We are currently in a consolidation phase. There are too many moving parts at this point. The end of war in Ukraine may happen soon, but that will not end all concerns as disruptions are likely to continue since sanctions are unlikely to end. After healthy returns in FY21 and FY22, the expectations of another healthy year are low considering the current geopolitical situation and inflation.
We have seen moderate FII inflows in recent days; let's hope things turn better going forward. It is impossible to predict short-term flows as interest rates have started to harden in the US. However, India is an attractive destination for foreign investors considering the long-term structural growth story. Inflows into MFs and retail investors supported the market. Domestic flows will continue to act as Financialisation of savings and equities will remain an attractive asset class.
How should investors' navigate debt funds amid rising interest rates?
Investors’ should look at funds which are actively managed and have lower portfolio duration. Short duration and corporate bond funds that are managed actively and run for lower duration are best suited to ride the change in interest rate cycle.

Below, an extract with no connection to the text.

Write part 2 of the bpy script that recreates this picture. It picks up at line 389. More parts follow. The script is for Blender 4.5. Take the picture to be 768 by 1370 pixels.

There is a fair bit of uncertainty regarding FY23 earnings. Though consensus estimates are still at 17 per cent earnings growth for FY23, we will see a cut in the coming weeks and should be happy to achieve double-digit growth considering the challenging environment.
We follow the investment philosophy of GARP - Growth at Reasonable Price, which considers the importance of earnings growth while avoiding paying an excessive price for potential growth. We have successfully avoided investing in IPOs of new-age companies and calibrated our portfolios to take into account the changing environment. We do not take cash calls; our average cash levels would be 2-4 per cent.